INSTRUCTIONS FOR THE TASK: Below this line is a listing that includes pictures. Copy exactly, and only, the lines from the one containing "Model this scene" through the one containing "sc.camera = camo"; the pictures do not go in the copy.

──────── RECORD SET ────────

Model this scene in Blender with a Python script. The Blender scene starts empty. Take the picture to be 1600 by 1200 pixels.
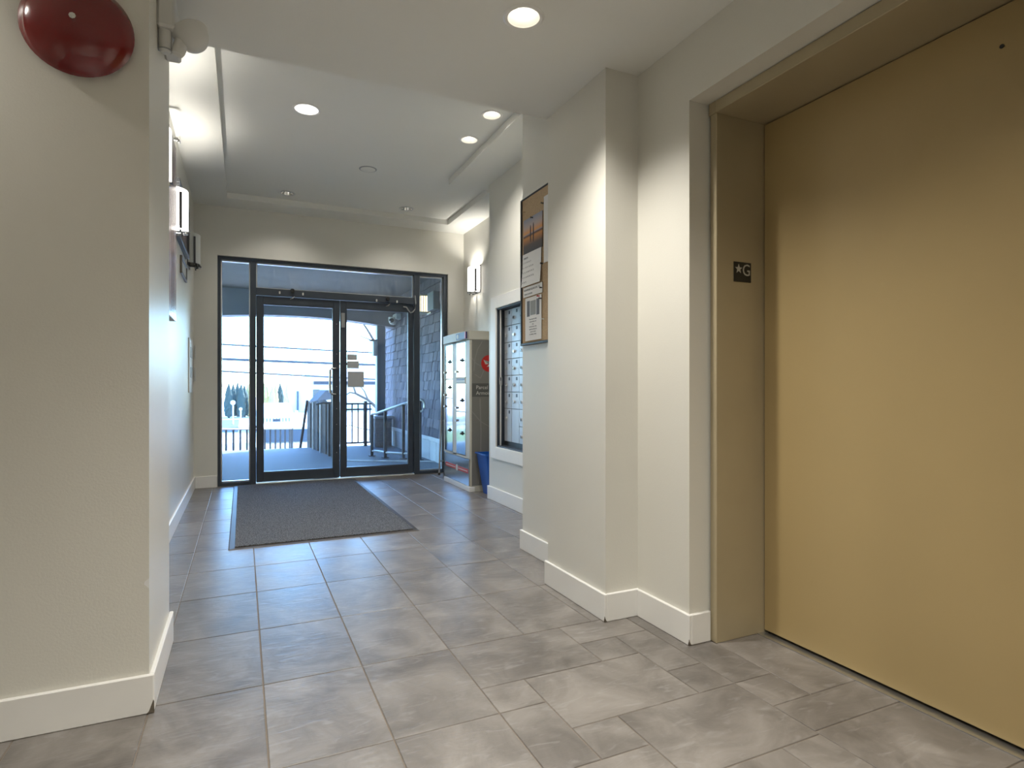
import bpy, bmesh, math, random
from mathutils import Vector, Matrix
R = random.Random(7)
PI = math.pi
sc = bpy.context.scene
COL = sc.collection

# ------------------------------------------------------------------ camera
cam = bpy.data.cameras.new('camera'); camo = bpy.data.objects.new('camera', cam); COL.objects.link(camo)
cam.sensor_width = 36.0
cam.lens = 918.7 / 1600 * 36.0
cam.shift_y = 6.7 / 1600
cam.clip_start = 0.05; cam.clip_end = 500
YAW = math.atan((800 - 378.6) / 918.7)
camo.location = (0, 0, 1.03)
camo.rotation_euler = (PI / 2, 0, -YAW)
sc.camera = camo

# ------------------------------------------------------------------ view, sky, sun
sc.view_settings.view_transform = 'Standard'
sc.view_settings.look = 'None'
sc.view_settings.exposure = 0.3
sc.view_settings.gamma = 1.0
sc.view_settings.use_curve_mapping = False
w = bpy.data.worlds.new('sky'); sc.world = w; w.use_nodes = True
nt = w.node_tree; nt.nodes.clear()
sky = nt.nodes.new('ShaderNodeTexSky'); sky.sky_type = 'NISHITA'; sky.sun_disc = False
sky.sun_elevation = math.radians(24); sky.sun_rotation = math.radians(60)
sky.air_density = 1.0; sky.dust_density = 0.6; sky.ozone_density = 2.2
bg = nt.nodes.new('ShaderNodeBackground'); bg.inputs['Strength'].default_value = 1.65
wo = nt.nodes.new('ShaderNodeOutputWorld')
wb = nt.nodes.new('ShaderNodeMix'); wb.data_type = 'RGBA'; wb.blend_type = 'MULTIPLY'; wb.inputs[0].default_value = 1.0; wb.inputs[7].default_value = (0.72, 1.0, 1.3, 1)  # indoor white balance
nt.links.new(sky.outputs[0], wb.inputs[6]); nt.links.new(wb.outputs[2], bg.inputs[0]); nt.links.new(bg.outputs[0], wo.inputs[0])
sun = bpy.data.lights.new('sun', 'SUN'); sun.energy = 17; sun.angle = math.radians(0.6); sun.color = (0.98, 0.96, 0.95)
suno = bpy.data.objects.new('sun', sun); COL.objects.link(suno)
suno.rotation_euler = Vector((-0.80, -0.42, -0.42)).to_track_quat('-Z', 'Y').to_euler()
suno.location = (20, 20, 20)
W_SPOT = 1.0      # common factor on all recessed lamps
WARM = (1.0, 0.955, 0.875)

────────
──────── RECORD SET ────────

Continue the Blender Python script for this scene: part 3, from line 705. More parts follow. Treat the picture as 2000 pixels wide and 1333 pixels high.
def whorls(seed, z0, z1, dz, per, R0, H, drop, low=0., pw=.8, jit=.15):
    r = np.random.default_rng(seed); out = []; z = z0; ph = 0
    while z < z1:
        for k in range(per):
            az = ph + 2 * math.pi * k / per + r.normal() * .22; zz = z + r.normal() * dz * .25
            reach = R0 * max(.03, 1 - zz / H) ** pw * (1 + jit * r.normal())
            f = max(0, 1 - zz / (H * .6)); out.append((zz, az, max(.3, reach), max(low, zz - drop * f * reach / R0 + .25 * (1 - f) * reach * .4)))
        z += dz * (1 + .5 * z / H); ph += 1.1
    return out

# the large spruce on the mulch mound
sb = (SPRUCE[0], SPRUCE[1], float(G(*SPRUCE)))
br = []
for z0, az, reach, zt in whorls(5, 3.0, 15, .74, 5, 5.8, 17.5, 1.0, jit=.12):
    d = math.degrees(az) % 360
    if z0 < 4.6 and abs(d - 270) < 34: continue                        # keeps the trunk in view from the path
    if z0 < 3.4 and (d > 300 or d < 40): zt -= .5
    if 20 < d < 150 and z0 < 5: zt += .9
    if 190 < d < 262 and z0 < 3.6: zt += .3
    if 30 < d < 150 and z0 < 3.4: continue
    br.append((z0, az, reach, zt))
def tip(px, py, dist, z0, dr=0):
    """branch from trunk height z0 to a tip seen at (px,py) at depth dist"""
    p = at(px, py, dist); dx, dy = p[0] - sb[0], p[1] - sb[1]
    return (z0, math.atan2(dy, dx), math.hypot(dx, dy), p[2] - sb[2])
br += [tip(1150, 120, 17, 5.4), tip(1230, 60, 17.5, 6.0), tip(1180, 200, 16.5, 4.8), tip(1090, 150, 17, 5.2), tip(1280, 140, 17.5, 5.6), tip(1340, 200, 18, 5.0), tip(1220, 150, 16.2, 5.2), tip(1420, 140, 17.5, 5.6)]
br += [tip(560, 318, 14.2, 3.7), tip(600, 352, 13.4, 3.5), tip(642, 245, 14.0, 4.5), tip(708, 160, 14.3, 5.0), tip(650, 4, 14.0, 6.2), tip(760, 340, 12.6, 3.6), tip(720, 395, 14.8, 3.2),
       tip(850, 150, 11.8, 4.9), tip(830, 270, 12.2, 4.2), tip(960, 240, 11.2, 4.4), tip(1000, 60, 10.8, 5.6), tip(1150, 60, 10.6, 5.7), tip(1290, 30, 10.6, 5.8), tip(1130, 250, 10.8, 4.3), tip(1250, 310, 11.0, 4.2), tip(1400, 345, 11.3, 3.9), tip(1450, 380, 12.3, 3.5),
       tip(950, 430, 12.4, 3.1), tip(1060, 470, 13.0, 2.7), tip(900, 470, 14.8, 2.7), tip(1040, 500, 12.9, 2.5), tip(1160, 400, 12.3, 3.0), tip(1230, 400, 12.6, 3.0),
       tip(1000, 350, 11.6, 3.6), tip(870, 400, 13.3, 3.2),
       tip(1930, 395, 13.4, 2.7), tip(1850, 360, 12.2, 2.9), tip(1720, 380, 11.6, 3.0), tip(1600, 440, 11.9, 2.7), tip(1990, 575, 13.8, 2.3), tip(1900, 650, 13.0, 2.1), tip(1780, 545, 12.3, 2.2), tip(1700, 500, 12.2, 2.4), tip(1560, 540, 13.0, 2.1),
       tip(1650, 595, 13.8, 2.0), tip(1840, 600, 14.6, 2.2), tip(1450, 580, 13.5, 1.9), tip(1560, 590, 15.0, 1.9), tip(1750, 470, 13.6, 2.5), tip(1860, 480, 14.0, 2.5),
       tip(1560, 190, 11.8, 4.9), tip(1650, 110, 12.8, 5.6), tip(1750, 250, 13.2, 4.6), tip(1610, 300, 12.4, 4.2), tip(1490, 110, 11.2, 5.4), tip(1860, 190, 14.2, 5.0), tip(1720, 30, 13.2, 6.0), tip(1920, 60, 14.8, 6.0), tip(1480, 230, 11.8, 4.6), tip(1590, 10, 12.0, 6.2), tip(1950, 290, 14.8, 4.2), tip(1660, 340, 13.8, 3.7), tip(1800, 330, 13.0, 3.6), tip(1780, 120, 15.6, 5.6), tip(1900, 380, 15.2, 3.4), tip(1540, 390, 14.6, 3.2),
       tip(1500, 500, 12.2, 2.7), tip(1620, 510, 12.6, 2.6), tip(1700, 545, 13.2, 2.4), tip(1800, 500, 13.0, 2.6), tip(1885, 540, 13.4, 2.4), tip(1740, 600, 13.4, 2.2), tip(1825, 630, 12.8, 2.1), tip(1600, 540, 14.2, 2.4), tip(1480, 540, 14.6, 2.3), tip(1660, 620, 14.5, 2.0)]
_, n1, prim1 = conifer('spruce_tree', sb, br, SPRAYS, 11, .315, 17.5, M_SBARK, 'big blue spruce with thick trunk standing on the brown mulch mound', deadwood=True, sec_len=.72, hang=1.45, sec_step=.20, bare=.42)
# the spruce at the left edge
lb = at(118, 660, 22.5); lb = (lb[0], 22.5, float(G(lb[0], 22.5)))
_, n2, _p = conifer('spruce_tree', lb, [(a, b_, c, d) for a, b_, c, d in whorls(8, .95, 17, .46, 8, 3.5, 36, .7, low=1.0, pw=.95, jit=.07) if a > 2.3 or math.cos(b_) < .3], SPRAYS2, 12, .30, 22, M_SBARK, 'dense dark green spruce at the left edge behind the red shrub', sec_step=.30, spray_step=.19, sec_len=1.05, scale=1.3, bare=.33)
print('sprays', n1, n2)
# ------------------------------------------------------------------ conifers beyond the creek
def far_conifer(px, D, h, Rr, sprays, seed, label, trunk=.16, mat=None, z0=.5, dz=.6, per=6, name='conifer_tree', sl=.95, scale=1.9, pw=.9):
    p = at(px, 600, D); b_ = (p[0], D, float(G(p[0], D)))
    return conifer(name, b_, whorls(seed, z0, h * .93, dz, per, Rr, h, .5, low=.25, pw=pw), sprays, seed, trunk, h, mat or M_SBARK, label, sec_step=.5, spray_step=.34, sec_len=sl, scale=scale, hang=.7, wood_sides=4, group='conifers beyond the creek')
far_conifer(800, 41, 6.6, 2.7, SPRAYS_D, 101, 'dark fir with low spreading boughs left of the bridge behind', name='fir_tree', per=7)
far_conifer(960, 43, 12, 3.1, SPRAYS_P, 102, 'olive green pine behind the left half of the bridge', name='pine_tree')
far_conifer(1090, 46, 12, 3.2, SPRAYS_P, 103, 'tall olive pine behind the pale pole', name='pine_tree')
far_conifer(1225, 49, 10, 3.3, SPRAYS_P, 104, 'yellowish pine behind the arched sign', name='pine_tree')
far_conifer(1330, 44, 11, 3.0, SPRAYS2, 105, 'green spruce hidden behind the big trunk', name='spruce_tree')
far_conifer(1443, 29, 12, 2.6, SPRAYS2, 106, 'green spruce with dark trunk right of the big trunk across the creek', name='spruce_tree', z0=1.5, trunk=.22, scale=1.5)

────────

EXPECTED OUTPUT:
Model this scene in Blender with a Python script. The Blender scene starts empty. Take the picture to be 1600 by 1200 pixels.
import bpy, bmesh, math, random
from mathutils import Vector, Matrix
R = random.Random(7)
PI = math.pi
sc = bpy.context.scene
COL = sc.collection

# ------------------------------------------------------------------ camera
cam = bpy.data.cameras.new('camera'); camo = bpy.data.objects.new('camera', cam); COL.objects.link(camo)
cam.sensor_width = 36.0
cam.lens = 918.7 / 1600 * 36.0
cam.shift_y = 6.7 / 1600
cam.clip_start = 0.05; cam.clip_end = 500
YAW = math.atan((800 - 378.6) / 918.7)
camo.location = (0, 0, 1.03)
camo.rotation_euler = (PI / 2, 0, -YAW)
sc.camera = camo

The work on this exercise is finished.